JE — O que ninguém te perguntou até agora é se você e seu irmão tinham uma relação pesada antes.
Nasi — Pode-se dizer o seguinte: acho que tinha coisas muito mal resolvidas de nossa infância, principalmente de nossa juventude recente, antes dele trabalhar com Ira!, no modo como ele tratava minha mãe. (A voz soa embargada e ele fala com lentidão). Numa maneira irônica da vida, ela  morreu de uma maneira repentina, pra dureza da consciência dele.

JE —em meio a esses conflitos?
Nasi — Estou readquirindo controle de coisas que eu tinha no início da carreira. Se hoje to falando com você aqui, é porque eu quero. Eu vou e converso com gravadora, com produtor de show, com a TV. Porque antes era: “ah, o empresário faz”. E fez! (gargalha) “Ah, o empresário registra o nome”. E registrou. A gravadora decidia quando gravávamos o disco…

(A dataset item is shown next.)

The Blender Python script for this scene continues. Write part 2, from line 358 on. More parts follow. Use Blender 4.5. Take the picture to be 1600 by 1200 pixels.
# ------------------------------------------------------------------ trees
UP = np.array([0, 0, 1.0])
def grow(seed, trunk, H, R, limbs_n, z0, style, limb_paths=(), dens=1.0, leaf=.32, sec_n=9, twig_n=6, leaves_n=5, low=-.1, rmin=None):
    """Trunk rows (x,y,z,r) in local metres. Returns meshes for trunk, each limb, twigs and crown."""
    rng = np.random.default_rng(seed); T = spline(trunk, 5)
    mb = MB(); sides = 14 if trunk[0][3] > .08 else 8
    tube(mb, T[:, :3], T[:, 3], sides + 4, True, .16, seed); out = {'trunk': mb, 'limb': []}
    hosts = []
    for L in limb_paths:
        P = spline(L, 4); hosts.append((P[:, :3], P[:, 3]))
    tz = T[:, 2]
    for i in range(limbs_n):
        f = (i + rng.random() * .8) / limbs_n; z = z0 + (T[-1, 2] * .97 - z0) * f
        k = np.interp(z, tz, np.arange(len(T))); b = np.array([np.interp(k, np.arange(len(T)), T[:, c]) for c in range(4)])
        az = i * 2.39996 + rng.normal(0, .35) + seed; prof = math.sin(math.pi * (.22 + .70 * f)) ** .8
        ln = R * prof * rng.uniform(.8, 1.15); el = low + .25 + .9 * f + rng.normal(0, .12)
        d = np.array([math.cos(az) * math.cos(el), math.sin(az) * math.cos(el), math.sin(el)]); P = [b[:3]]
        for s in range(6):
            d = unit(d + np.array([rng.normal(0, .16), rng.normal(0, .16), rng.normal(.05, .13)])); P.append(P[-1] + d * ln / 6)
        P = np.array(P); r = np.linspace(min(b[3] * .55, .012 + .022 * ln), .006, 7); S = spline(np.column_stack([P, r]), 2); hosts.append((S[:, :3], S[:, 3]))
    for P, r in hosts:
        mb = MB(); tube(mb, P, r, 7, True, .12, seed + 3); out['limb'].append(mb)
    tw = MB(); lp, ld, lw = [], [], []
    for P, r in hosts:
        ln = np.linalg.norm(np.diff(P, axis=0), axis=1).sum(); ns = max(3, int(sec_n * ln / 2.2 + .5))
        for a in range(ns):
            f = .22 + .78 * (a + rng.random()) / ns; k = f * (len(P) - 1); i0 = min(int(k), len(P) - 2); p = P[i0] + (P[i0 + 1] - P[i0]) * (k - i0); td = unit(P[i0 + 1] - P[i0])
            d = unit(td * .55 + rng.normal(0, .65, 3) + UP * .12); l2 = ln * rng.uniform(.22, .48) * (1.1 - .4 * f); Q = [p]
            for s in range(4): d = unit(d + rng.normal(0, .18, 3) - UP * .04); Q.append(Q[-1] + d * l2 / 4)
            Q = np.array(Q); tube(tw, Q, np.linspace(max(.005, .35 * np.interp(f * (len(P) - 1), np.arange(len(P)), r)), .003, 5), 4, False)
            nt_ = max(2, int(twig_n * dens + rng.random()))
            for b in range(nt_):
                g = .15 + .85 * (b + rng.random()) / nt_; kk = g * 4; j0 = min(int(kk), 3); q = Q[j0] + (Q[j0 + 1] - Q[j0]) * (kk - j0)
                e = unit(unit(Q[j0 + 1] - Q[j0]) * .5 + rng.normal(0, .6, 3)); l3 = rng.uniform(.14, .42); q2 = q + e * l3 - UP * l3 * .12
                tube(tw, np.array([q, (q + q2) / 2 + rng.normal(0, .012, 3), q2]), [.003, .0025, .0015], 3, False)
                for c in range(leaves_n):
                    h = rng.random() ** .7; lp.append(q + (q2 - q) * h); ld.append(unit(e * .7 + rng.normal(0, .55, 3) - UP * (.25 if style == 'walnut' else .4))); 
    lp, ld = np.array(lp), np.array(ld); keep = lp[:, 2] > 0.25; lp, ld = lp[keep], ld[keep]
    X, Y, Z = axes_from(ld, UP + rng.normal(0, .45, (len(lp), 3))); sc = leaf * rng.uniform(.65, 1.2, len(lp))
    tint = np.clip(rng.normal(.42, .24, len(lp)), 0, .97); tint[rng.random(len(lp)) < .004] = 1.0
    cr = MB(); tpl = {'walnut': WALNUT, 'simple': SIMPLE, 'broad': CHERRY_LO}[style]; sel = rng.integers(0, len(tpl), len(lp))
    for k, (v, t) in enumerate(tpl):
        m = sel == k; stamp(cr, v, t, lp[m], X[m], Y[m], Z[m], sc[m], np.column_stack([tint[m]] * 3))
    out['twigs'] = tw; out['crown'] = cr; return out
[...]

JE — Mas você não concorda que o Ira! foi bastante ingênuo em não pensar na banda de forma empresarial? Porque o Ira! tinha uma postura turrona…
Nasi — Quase sindicalista! Mas quando você tem aquela idade, não acredita que vai envelhecer. Você não vai querer ser como seu pai, casar e ter que sustentar família. Quando começou o profissionalismo, a gente não pensava que bandas de rock virariam macas como Microsoft e Coca-Cola. Até porque isso é uma coisa recente. Hoje a marca é tudo. Quando a gente começou, não tinha isso. A gente ganhou dinheiro, mas também o que a gente perdeu… Nós éramos atuantes, mas chegou uma hora em que a gente deixou tudo para empresário. Quando íamos falar com a gravadora, tava tudo mastigado. Quando  comecei, ser roqueiro era um desgosto para a família. Hoje o pai dá uma guitarra pro filho. Mas eu fui pelo meu instinto. Não porque pensei que na frente tudo isso fosse mudar.

JE — Ainda tinha aquela história, roqueiro no Brasil tem cara de bandido.
Nasi —  Em contrapartida, infelizmente, hoje o roqueiro nacional tem cara de bom moço.